Rather than causing harm, I believe that her decision to LIVE in a way that embraces love for herself as well as others will help prevent future harm. I read an article the other day that said that 30 percent of gay teens try to commit suicide. A shocking, heartbreaking figure. Maybe her decision will help make a society where people don't try to kill themselves because they don't fit into supposed norms.

That's why some of these ghost feelings can't be trusted. They're remnants of old ideology that hurt us before and keeps hurting too many people.

I try to tell myself that with regard to my own situation. In my case, it's the binaries that haunt me... he is good and right so I must be bad and wrong... Or, people should be able to make their marriages work. Or, sacrifice - don't be selfish. Or, maybe you can't be happy anyway because you're just a miserable person, so if that's true, why mess up other people's lives? Of course, this pretends that I have a choice, when in reality, he wants out of this relationship as much as I do. But that makes me think about how I felt like I tried for so long and soon I start thinking that maybe he is the bad and wrong one, and the truth is that I DO sometimes feel like the victim - the wronged person in all this...  And sometimes I just get so tired of trying to think of it all from this BIG omniscient perspective, and I just want to be grounded in my own. Can't I just advocate for myself sometimes, even within my own mind?  Or is that thought, too, a kind of self-pity?

I told another friend recently that we do have to take care of ourselves, that we can't always push ourselves to "be the better person," because when we go too far with that, we sometimes get a backlash within ourselves.

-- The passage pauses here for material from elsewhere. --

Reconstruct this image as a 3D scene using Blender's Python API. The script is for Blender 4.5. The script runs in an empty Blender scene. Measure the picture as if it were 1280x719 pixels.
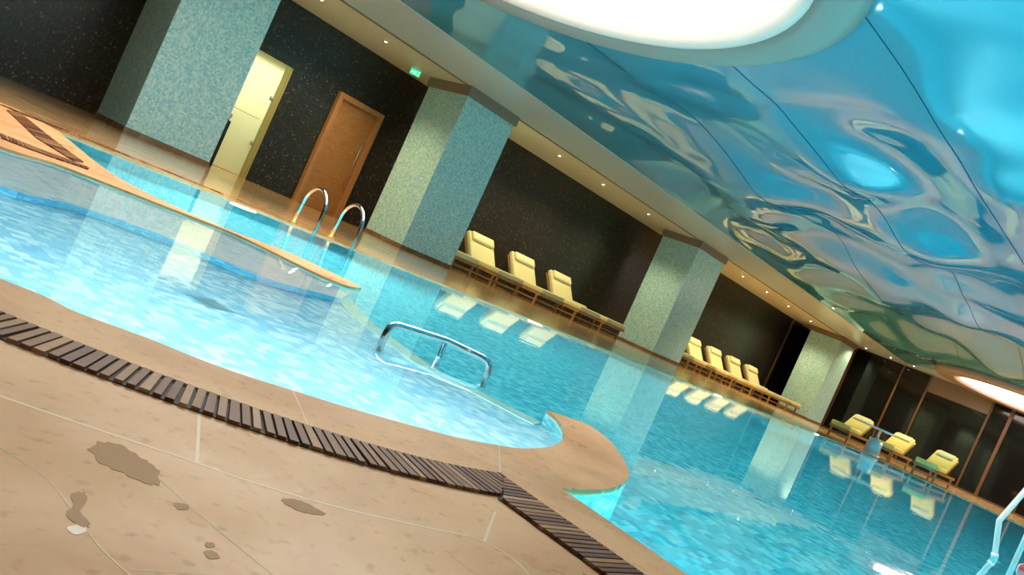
import bpy, bmesh, math, random
from mathutils import Vector, Matrix, noise
from mathutils.geometry import tessellate_polygon
random.seed(7)
PI = math.pi
scn = bpy.context.scene
COL = scn.collection

# ------------------------------------------------------------------ camera
FPX, YAW, PITCH, ROLL, HC = 1051.81, .7553, -.012, .4216, .45
cy_, sy_, cp_, sp_ = math.cos(YAW), math.sin(YAW), math.cos(PITCH), math.sin(PITCH)
Fw = Vector((cp_*cy_, cp_*sy_, sp_)); R0 = Vector((sy_, -cy_, 0)); U0 = R0.cross(Fw)
RT = math.cos(ROLL)*R0 + math.sin(ROLL)*U0
UP = -math.sin(ROLL)*R0 + math.cos(ROLL)*U0
CAM = Vector((0, 0, HC))
cd = bpy.data.cameras.new('camera'); cam = bpy.data.objects.new('camera', cd); COL.objects.link(cam)
m = Matrix.Identity(4)
for i in range(3):
    m[i][0], m[i][1], m[i][2], m[i][3] = RT[i], UP[i], -Fw[i], CAM[i]
cam.matrix_world = m
cd.sensor_width = 36; cd.lens = FPX*36/1280; cd.clip_start = .02; cd.clip_end = 200
scn.camera = cam
def ray(u, v): return RT*((u-640)/FPX) - UP*((v-359.5)/FPX) + Fw
def G(u, v, z=0.0):
    d = ray(u, v); return CAM + d*((z-HC)/d.z)
def YP(u, v, Y):
    d = ray(u, v); return CAM + d*(Y/d.y)
def XP(u, v, X):
    d = ray(u, v); return CAM + d*(X/d.x)
def RF(u, v, depth):
    """where a pixel's ray, bent at the water, meets the given depth"""
    p = G(u, v); d = (p-CAM).normalized(); si = math.hypot(d.x, d.y)/1.33; k = depth*si/math.sqrt(1-si*si)
    h = d.xy.normalized(); return p.xy + h*k
def G2(pts, z=0.0): return [G(u, v, z).xy.copy() for u, v in pts]

# ------------------------------------------------------------------ materials
def mat(name, col=(.5,.5,.5), rough=.5, metal=0, spec=.5, coat=0, ior=None, emit=None, es=0):
    M = bpy.data.materials.new(name); M.use_nodes = True
    b = M.node_tree.nodes['Principled BSDF']
    b.inputs['Base Color'].default_value = (*col, 1); b.inputs['Roughness'].default_value = rough
    b.inputs['Metallic'].default_value = metal; b.inputs['Specular IOR Level'].default_value = spec
    b.inputs['Coat Weight'].default_value = coat
    if ior: b.inputs['IOR'].default_value = ior
    if emit: b.inputs['Emission Color'].default_value = (*emit, 1); b.inputs['Emission Strength'].default_value = es
    return M
def nd(M, t, **k):
    n = M.node_tree.nodes.new(t)
    for a, v in k.items(): setattr(n, a, v)
    return n
def lk(M, a, b): M.node_tree.links.new(a, b)
def ramp(M, src, stops, interp='LINEAR'):
    r = nd(M, 'ShaderNodeValToRGB'); r.color_ramp.interpolation = interp
    el = r.color_ramp.elements
    while len(el) > 1: el.remove(el[-1])
    el[0].position = stops[0][0]; el[0].color = (*stops[0][1], 1)
    for p, c in stops[1:]:
        e = el.new(p); e.color = (*c, 1)
    lk(M, src, r.inputs[0]); return r.outputs[0]
def pos(M, scale=1.0):
    g = nd(M, 'ShaderNodeNewGeometry'); mp = nd(M, 'ShaderNodeMapping')
    mp.inputs['Scale'].default_value = (scale,)*3; lk(M, g.outputs['Position'], mp.inputs['Vector'])
    return mp.outputs[0]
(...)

We might get selfish, cynical, angry... So then what is the balance?

I confess that these perfect balances elude me. But I'm glad to be alive, and glad for the holiday we had together today, despite whatever internal and external tensions I felt. I hope next year's Christmas will be happy for us all, however and wherever we each celebrate it.

***

Rereading this the morning after Christmas Day makes me think about how my friend and I have done this for each other for many years. We've talked each other through so many struggles, even when neither of us had any grand solutions. In our friendship, I learned that sustained, honest dialogue with people who care about you makes life worth living. Real friendship can be the foundation for all kinds of healthy relationships. It's what I've tried to create with my kids. It's what I try to build with others, though it's not at all easy to find. And sometimes you just have to accept that some people either can't, or they don't want to talk with you that way. Some people won't or maybe can't be those kind of friends. She finally accepted that reality with her ex-spouse. I finally accepted that, too.

My friends have always kept me alive. Sometimes I remember how my grandfather used to get mad at me and spout that old cliche that too many adults say to kids: "You don't go to school to make friends! You go to school to learn!"  That was supposed to snap me into shape when I hated the new school where I had no friends. And I'd say, "No, Grampa - friends are the main reason I care about school."  I guess that's still true for me in many ways. Friends are how and why I learn and do so many things. Without friends, what do all these endeavors matter anyway? 

So wherever it is that I'm living next year and however I celebrate Christmas, I hope I'll have lived another year talking with good friends (family or otherwise).